In seinem hier schon mehrfach erwähnten Selbsterfahrungsbericht schreibt Alexander Wendt: „Depression im einsamen, unbehandelten rohen Zustand bedeutet, im Kreis zu laufen, wobei der Radius sich enger und enger zieht.“ (Wendt 2016, S. 91) Die Erfahrung des trostlosen und untröstlichen Im-Kreis-Gehens ist auch dem Trostbedürftigen (wie jeder aus eigener Erfahrung wissen wird) nicht fremd. Wäre es meine Aufgabe, eine Art Parcours der Tröstung anzulegen, dürfte demnach ein Spiral-Weg des Trosts nicht fehlen:

Man kann, ja man muss diesen Weg in beide Richtungen gehen. Erst von außen nach innen, also in die depressive Stimmung hinein, dann notwendig (und damit womöglich die Seelen-Not wenigstens im Ansatz ins Gegenteilige wendend) von innen nach außen, also aus der depressiven Gemütslage hinaus und ins Offene. Gegen das Zentrum der Spirale hin (etwa infolge gärtnerischer Maßnahmen) sollte die Enge zunehmen, während an der Peripherie eher Offenheit bzw. Öffnung erfahrbar sein würde.

Peter Riede schreibt in seinem Artikel über Trost/Tröster/trösten in: Das wissenschaftliche Bibellexikon im Internet:

„Zunächst einmal ist davon auszugehen, dass sowohl beim Trösten wie beim Empfinden von Leid eine Situation vorausgesetzt ist, die einen Menschen bedrückt und fast erstickt.“ „Wo die Wurzel נחם nḥm im Alten Testament verwendet wird, geht es demnach um einen Vorgang der Erleichterung, wie er z.B. im Fall einer Atemnot durch tiefes Luftholen vorausgesetzt ist. Bezogen auf die Bedeutung ‚trösten‘ ergibt sich daraus die Konsequenz, dass dieses geschieht, um einem anderen das Aufatmen und so die Rückkehr ins Leben zu ermöglichen.“

Den Weg hinein bis ins Zentrum der Spirale könnte man demnach als den Weg des Ausatmens bis hin zur Atemnot, den Weg zurück und wieder hinaus ins Offene als den des Ein- oder befreiten Aufatmens bezeichnen.

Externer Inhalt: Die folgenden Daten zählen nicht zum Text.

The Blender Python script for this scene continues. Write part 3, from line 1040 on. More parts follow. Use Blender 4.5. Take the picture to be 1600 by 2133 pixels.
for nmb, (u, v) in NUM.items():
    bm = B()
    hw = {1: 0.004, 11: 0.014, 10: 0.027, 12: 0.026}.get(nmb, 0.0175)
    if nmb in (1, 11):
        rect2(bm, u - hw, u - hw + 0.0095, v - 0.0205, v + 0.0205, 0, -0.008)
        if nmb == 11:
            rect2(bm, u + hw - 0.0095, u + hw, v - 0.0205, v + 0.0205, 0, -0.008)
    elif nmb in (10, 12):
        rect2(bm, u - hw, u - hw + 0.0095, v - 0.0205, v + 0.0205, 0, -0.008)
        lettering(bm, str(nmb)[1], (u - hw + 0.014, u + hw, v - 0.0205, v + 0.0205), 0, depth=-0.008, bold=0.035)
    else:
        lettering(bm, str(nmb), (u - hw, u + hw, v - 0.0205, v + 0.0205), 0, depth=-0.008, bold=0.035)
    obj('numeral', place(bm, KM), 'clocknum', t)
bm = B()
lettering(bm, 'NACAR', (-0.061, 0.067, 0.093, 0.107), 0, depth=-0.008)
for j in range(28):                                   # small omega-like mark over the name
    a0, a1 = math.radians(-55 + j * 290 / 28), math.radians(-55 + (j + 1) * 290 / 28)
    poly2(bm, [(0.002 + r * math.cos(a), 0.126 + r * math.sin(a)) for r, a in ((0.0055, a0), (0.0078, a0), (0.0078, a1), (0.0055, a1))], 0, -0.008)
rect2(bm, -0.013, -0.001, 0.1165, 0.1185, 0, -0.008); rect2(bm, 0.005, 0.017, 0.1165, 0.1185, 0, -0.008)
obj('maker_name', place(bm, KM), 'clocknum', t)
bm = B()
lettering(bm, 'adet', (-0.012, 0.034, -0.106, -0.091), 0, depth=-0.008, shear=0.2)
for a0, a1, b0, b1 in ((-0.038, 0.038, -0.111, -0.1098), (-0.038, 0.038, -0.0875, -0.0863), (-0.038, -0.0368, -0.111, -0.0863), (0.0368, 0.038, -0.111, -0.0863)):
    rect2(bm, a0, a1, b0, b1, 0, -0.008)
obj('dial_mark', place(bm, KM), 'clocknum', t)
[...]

Lothar Rumold: Skizze zu einem von einer Hecke gesäumten Weg der möglichen Tröstung, 2018, Tablet-Zeichnung


Trost-Module 2: Den Leidenden zu Trost und Belehrung

Lothar Rumold: Lodovico Settembrinis Handapparat der literarischen Tröstung, 2018, Tablet-Zeichnung, Fotografie

Eine Zusammenfassung und kurzgefasste Analyse aller für jeden erdenklichen Konflikt in Betracht kommenden Meisterwerke der Weltliteratur zu verfassen – das hat sich Lodovico Settembrini „den Leidenden zu Trost und Belehrung“ in Thomas Manns Roman Der Zauberberg zur Aufgabe gemacht. (Im vorangehenden Blog-Beitrag ist davon ausführlich die Rede gewesen.) Warum nicht eine Auswahl dieser Meisterwerke als eine Art Handapparat der literarischen Tröstung in voller Länge und Breite Trost Suchenden an einem geeigneten Ort (beispielsweise unter Bäumen in der Nähe einer Quelle oder Bar) zur Verfügung stellen?